**SHORT PROBLEM**: Retype word for word the first line of the listing and each line after it up to the line with "from mathutils import Vector, Matrix, noise", with the pictures taken out.
--------
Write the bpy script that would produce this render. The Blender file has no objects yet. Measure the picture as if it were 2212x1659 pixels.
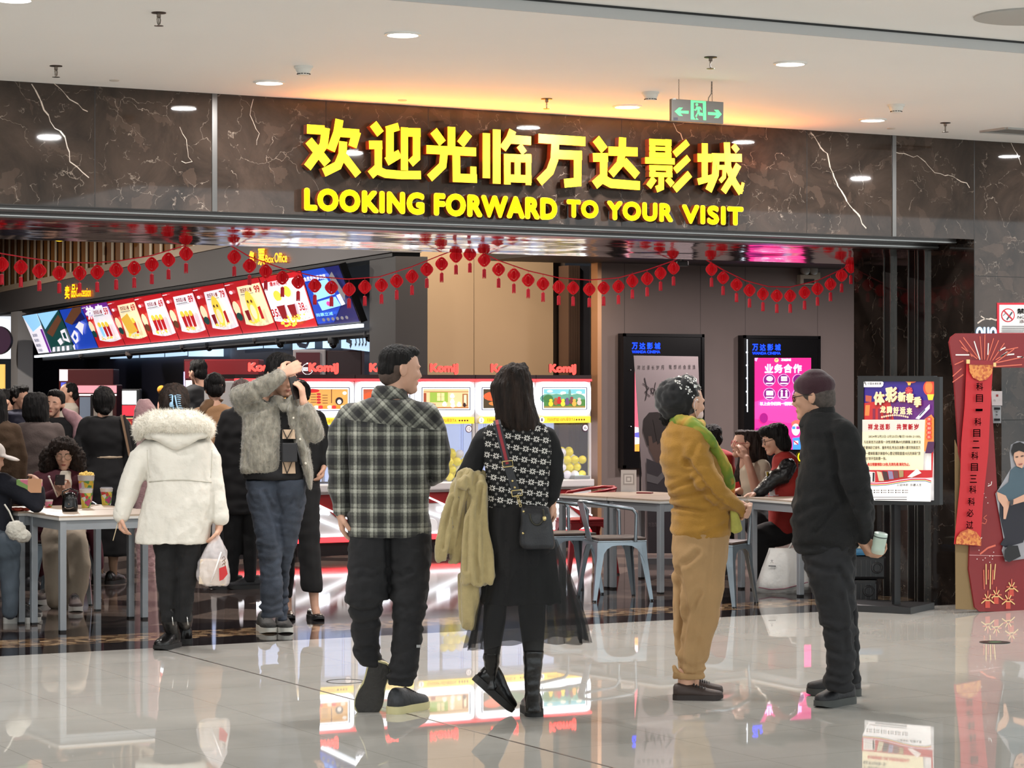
import bpy, bmesh, math, random
from mathutils import Vector, Matrix, noise

# ------------------------------------------------------------------ camera, world, exposure
F, CX, HY, HC = 5300.0, 1106.0, 835.0, 1.55          # focal length in pixels of the 2212 px frame, horizon row, eye height
TH = math.radians(28.8)
ct, st = math.cos(TH), math.sin(TH)
SC = bpy.context.scene
COL = SC.collection
cam = bpy.data.cameras.new('camera')
cam.sensor_width = 36.0
cam.lens = 36.0 * F / 2212.0
cam.shift_y = (HY - 829.5) / 2212.0
cam.clip_end = 200
camo = bpy.data.objects.new('camera', cam)
COL.objects.link(camo)
camo.location = (0, 0, HC)
camo.rotation_euler = (math.pi / 2, 0, -TH)
SC.camera = camo
SC.view_settings.view_transform = 'Standard'
SC.view_settings.look = 'None'
SC.view_settings.gamma = 1
SC.view_settings.use_curve_mapping = False
SC.view_settings.exposure = 0.3
SC.cycles.use_denoising = True
SC.cycles.use_adaptive_sampling = True
SC.cycles.adaptive_threshold = 0.03
SC.cycles.max_bounces = 8
SC.cycles.diffuse_bounces = 3
SC.cycles.glossy_bounces = 4
SC.cycles.transmission_bounces = 6
SC.cycles.transparent_max_bounces = 12
SC.cycles.sample_clamp_indirect = 6
SC.cycles.caustics_reflective = False
SC.cycles.caustics_refractive = False
world = bpy.data.worlds.new('world')
SC.world = world
world.use_nodes = True
world.node_tree.nodes['Background'].inputs[0].default_value = (0.82, 0.9, 0.92, 1)
world.node_tree.nodes['Background'].inputs[1].default_value = 1.5

FY = 13.62            # the front plane of the marble facade (world Y)
FT = 13.77            # where the dark threshold of the hall floor begins
ZC = 3.29             # mall ceiling
ZO = 2.59             # top of the opening


def W(xc, d, z):
    """camera-right offset, depth and height -> world"""
    return Vector((ct * xc + st * d, -st * xc + ct * d, z))


def at(px, py, d):
    return W((px - CX) / F * d, d, HC - (py - HY) / F * d)


def fl(px, py, z=0.0):
    return at(px, py, F * (HC - z) / (py - HY))


def pl(px, py, Y):
    a = (px - CX) / F
    return at(px, py, Y / (ct - st * a))


def flx(px, d, z=0.0):
    return W((px - CX) / F * d, d, z)


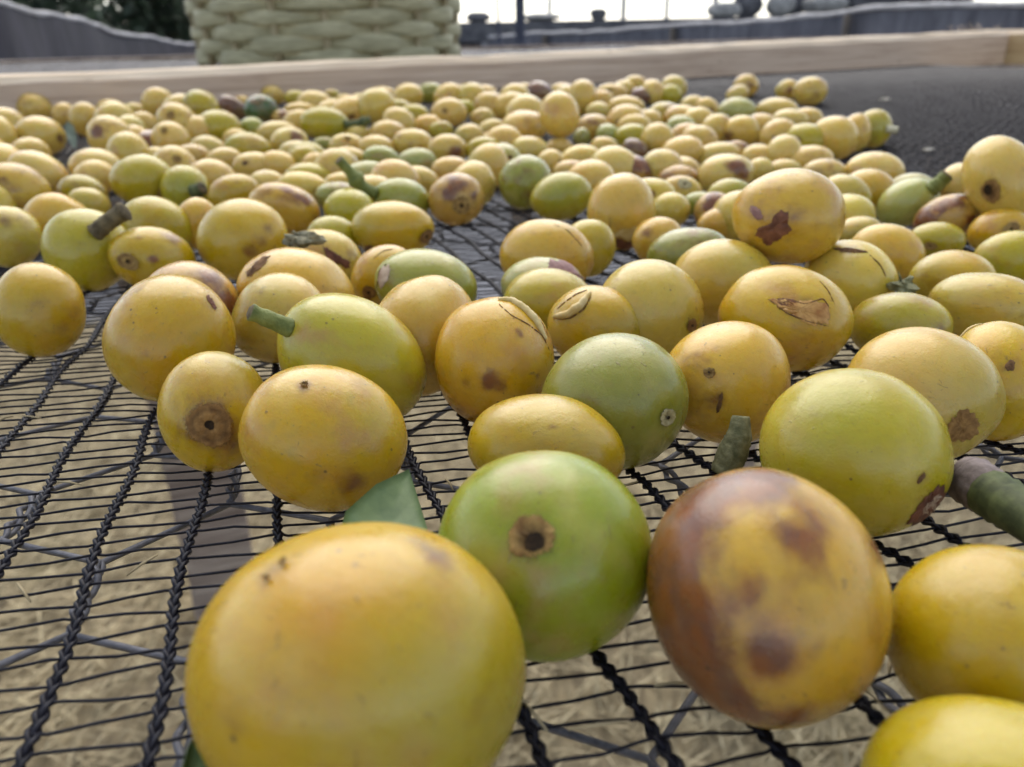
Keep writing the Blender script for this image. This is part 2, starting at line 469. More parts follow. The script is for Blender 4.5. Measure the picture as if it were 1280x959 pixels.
# ---------------------------------------------------------------- the bed's wooden frame
BL = at_depth(0, 128, 0.46); BR = at_depth(1245, 84, 0.915)
bdir = np.array([0.878, 0.478, 0.0]); bdir /= np.linalg.norm(bdir)
corner = np.array([0.548, 0.912, 0.0])
nrm = np.array([-bdir[1], bdir[0], 0])                 # away from the camera
def board(name, p0, p1, z0, z1, thick, parent, mat_face, seed, tilt=0.0):
    """a sawn plank from p0 to p1 with worn edges; the upper side, coloured as if lit, is a part of its own"""
    r = np.random.default_rng(seed)
    d = unit(p1 - p0); n = np.array([-d[1], d[0], 0]); L = np.linalg.norm(p1 - p0); ns = 60
    ch = 0.0045
    prof = [(0, z0), (0, z1 - ch), (0.0008, z1 - ch * 0.93), (ch * 0.9, z1 - 0.0004), (ch + 0.001, z1), (thick - 0.002, z1), (thick, z1 - 0.002), (thick, z0)]
    V = []; jit = r.normal(0, 0.00028, (ns + 1, len(prof), 2)); w = np.cumsum(r.normal(0, 0.00025, ns + 1)); w -= np.linspace(w[0], w[-1], ns + 1)
    for i in range(ns + 1):
        t = i / ns
        for j, (a, z) in enumerate(prof):
            V.append(np.array([t * L, a + jit[i, j, 0], z + jit[i, j, 1] + w[i] + tilt * (1 - t)]))
    m = len(prof)
    F = lambda js: [(i * m + j, (i + 1) * m + j, (i + 1) * m + j + 1, i * m + j + 1) for i in range(ns) for j in js]
    rot = math.atan2(d[1], d[0])
    o = mesh_obj(name, V, [f[::-1] for f in F([0, 1, 6])] + [tuple(range(m)), tuple(ns * m + j for j in range(m))[::-1]], mat_face, parent, tuple(p0), smooth=False)
    o.rotation_euler = (0, 0, rot)
    t = mesh_obj('top_face', V, [f[::-1] for f in F([2, 3, 4, 5])], M_FRAME_TOP, o, smooth=False)
    return o
frame = empty('timber_surround', (0, 0, 0))
tag(frame, 'raw sawn timber frame of the drying bed, behind the cherry pile', 'timber surround')
board('back_board', corner - bdir * 1.35, corner, 0.0055, 0.0385, 0.036, frame, M_FRAME, 5, -0.0125)
sdir = np.array([nrm[0], nrm[1], 0]) * -1
c2 = corner + bdir * 0.0055
board('side_board', c2 + nrm * 0.036 + bdir * 0.0, c2 + sdir * 0.95, 0.0055, 0.0395, 0.034, frame, M_FRAME_YELLOW, 6)
# splinters at the sawn corner
for k in range(9):
    b = MB(); q = corner - bdir * (0.02 + 0.012 * k * 0.6) + nrm * R2.uniform(0.002, 0.02)
    z = 0.0385; ln = R2.uniform(0.004, 0.009)
    b.tube([q + [0, 0, z - 0.001], q + [R2.normal(0, 0.002), R2.normal(0, 0.002), z + ln * 0.6], q + [R2.normal(0, 0.004), R2.normal(0, 0.004), z + ln]], [0.0006, 0.0004, 0.0001], 4)
    b.build('splinter', M_FRAME_TOP, frame)

# ---------------------------------------------------------------- net: chain cords and weft threads
VPX, VPY = 340.0, 122.0
def behind_board(p):
    return np.dot(p[:2] - corner[:2], nrm[:2]) > -0.002
ud = unit([math.sin(math.radians(-24)), math.cos(math.radians(-24)), 0])
tn = unit([math.sin(math.radians(-10)), math.cos(math.radians(-10)), 0])   # threads lie at constant tn.p
TSP = 0.00245
cords = []                                            # polyline of each cord in XY, parameter tn.p
T0, T1 = 0.018, 1.05
tt = np.arange(T0, T1, TSP)
for k in range(-46, 160):
    x720 = -5 + 117.0 * k
    pts = []
    for y in (959, 860, 780, 720, 640, 560, 480, 410, 350, 300):
        s = (y - VPY) / (720 - VPY)
        p = on_net(VPX + (x720 - VPX) * s, y)
        pts.append(p[:2])
    pts = np.array(pts)
    # backwards and forwards of the measured stretch the cord runs straight
    d0 = unit(pts[0] - pts[1]); d1 = unit(pts[-1] - pts[-2])
    d1 = unit(d1 * 0.35 + ud[:2] * 0.65)
    pts = np.vstack([[pts[0] + d0 * 0.06], pts, [pts[-1] + d1 * 0.2, pts[-1] + d1 * 0.2 + ud[:2] * 1.0]])
    tp = pts @ tn[:2]
    o = np.argsort(tp); tp, pts = tp[o], pts[o]
    x = np.interp(tt, tp, pts[:, 0]); y = np.interp(tt, tp, pts[:, 1])
    wob = np.random.default_rng(100 + k)
    ph = wob.uniform(0, 6.28, 4)
    x = x + 0.0004 * np.sin(tt * 70 + ph[0]) + 0.00035 * np.sin(tt * 210 + ph[1])
    cords.append((k, np.stack([x, y], 1)))
def in_view(p, m=0.16):
    return p[1] > 0.012 and abs(p[0]) < 0.74 * p[1] + m and not behind_board(p)
net = empty('drying_net', (0, 0, 0))
tag(net, 'black knitted shade net stretched across the bed under the cherries', 'net')
inside = np.zeros((len(cords), len(tt)), bool)
for i, (k, c) in enumerate(cords):
    for j in range(len(tt)):
        inside[i, j] = in_view(c[j])
for i, (k, c) in enumerate(cords):
    idx = np.where(inside[i])[0]
    if len(idx) < 6: continue
    c = c[idx[0]:idx[-1] + 1]; t = tt[idx[0]:idx[-1] + 1]
    # near stretch as a plait of three yarns, beyond it a two-yarn twist
    near = np.hypot(c[:, 0], c[:, 1]) < 0.26
    b = MB()
    def strand(tq, off_s, off_z, rad, sides):
        x = np.interp(tq, t, c[:, 0]); y = np.interp(tq, t, c[:, 1])
        dx, dy = np.gradient(x), np.gradient(y); l = np.hypot(dx, dy) + 1e-12
        x2 = x + off_s * dy / l; y2 = y - off_s * dx / l
        b.tube(np.stack([x2, y2, znet(x, y) + off_z - 0.0006], 1), rad, sides)
    if near.any():
        tn_end = t[near][-1]; tq = np.arange(t[0], tn_end, TSP / 5)
        if len(tq) > 8:
            w = 2 * np.pi / (TSP * 2)
            jt = 0.25 * np.sin(tq * 310 + k) + 0.2 * np.sin(tq * 137 + 2 * k)
            for q in range(3):
                a = w * tq + q * 2.0944 + jt
                strand(tq, 0.00040 * np.sin(a), 0.00026 * np.sin(2 * a), 0.00025 + 0.00003 * np.sin(tq * 400 + q), 5)
        rest = t[~near]
        if len(rest) < 4: rest = None
        else: t_far = np.arange(tn_end - TSP, t[-1], TSP)
    else:
        rest = t; t_far = np.arange(t[0], t[-1], TSP)
    if rest is not None and len(t_far) > 3:
        for q in range(2):
            a = np.pi * 0.5 * np.arange(len(t_far)) + q * np.pi
            strand(t_far, 0.00040 * np.sin(a), 0.0002 * np.cos(a), 0.00036, 4)
    b.build('chain_cord', M_NET, net)
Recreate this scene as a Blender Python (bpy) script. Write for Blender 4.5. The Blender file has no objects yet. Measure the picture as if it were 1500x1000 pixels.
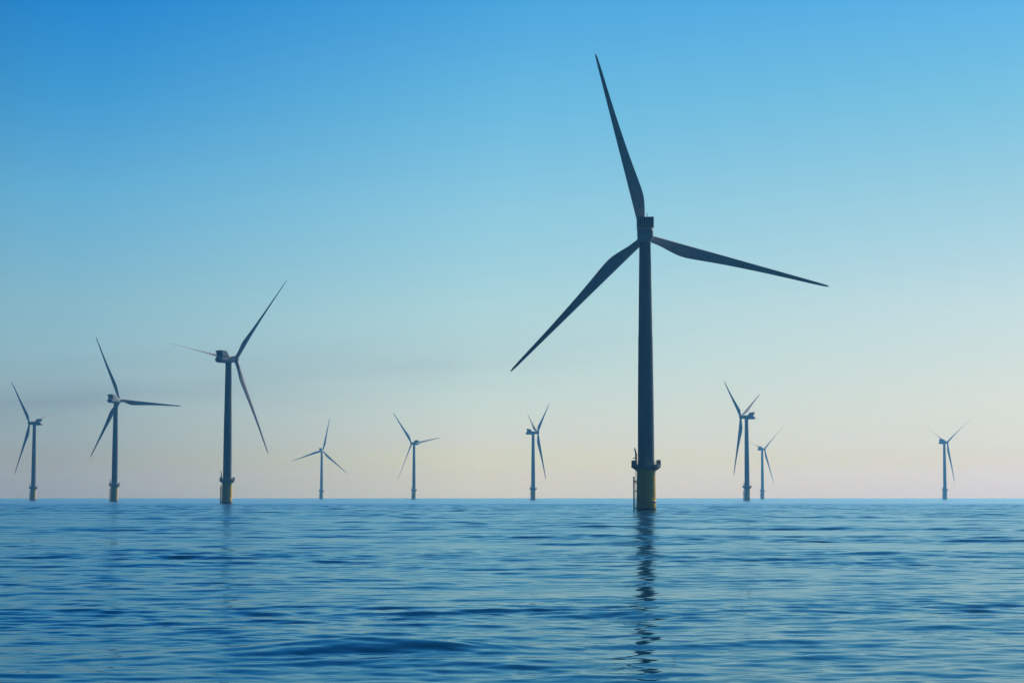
import bpy, bmesh, math, random
import numpy as np
from mathutils import Matrix, Vector

random.seed(7)
S = bpy.context.scene
COL = S.collection
PI = math.pi
R = math.radians
EARTH = 6371e3

# ------------------------------------------------------------------ helpers
def curve_z(x, y):
    return -(x * x + y * y) / (2 * EARTH)

def obj(name, bm, mat, parent=None, smooth=True, angle=40):
    me = bpy.data.meshes.new(name)
    bmesh.ops.recalc_face_normals(bm, faces=bm.faces)
    bm.to_mesh(me)
    bm.free()
    me.materials.append(mat)
    if smooth:
        me.shade_smooth()
        me.set_sharp_from_angle(angle=R(angle))
    o = bpy.data.objects.new(name, me)
    COL.objects.link(o)
    if parent:
        o.parent = parent
    return o

def box(bm, x0, x1, y0, y1, z0, z1, bev=0.0, M=None):
    r = bmesh.ops.create_cube(bm, size=1.0)
    vs = r['verts']
    for v in vs:
        v.co = Vector(((x0 + x1) / 2 + v.co.x * (x1 - x0), (y0 + y1) / 2 + v.co.y * (y1 - y0), (z0 + z1) / 2 + v.co.z * (z1 - z0)))
    if bev:
        es = list({e for v in vs for e in v.link_edges})
        q = bmesh.ops.bevel(bm, geom=es, offset=bev, segments=3, affect='EDGES', profile=0.5)
        vs = list({v for f in q['faces'] for v in f.verts} | {v for v in vs if v.is_valid})
    if M:
        for v in vs:
            v.co = M @ v.co

def tube(bm, a, b, r0, r1=None, n=12):
    r1 = r0 if r1 is None else r1
    a, b = Vector(a), Vector(b)
    d = b - a
    q = d.to_track_quat('Z', 'Y').to_matrix().to_4x4()
    r = bmesh.ops.create_cone(bm, cap_ends=True, segments=n, radius1=r0, radius2=r1, depth=d.length)
    M = Matrix.Translation((a + b) / 2) @ q
    for v in r['verts']:
        v.co = M @ v.co

def lathe(bm, prof, n=48, M=None):
    rings = []
    for (r, z) in prof:
        ring = []
        for k in range(n):
            a = 2 * PI * k / n
            p = Vector((r * math.cos(a), r * math.sin(a), z))
            ring.append(bm.verts.new(M @ p if M else p))
        rings.append(ring)
    for i in range(len(rings) - 1):
        for k in range(n):
            bm.faces.new((rings[i][k], rings[i][(k + 1) % n], rings[i + 1][(k + 1) % n], rings[i + 1][k]))
    bm.faces.new(rings[0][::-1])
    bm.faces.new(rings[-1])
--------
**EXPECTED ANSWER**:
Write the bpy script that would produce this render. The Blender file has no objects yet. Measure the picture as if it were 2212x1659 pixels.
import bpy, bmesh, math, random
from mathutils import Vector, Matrix, noise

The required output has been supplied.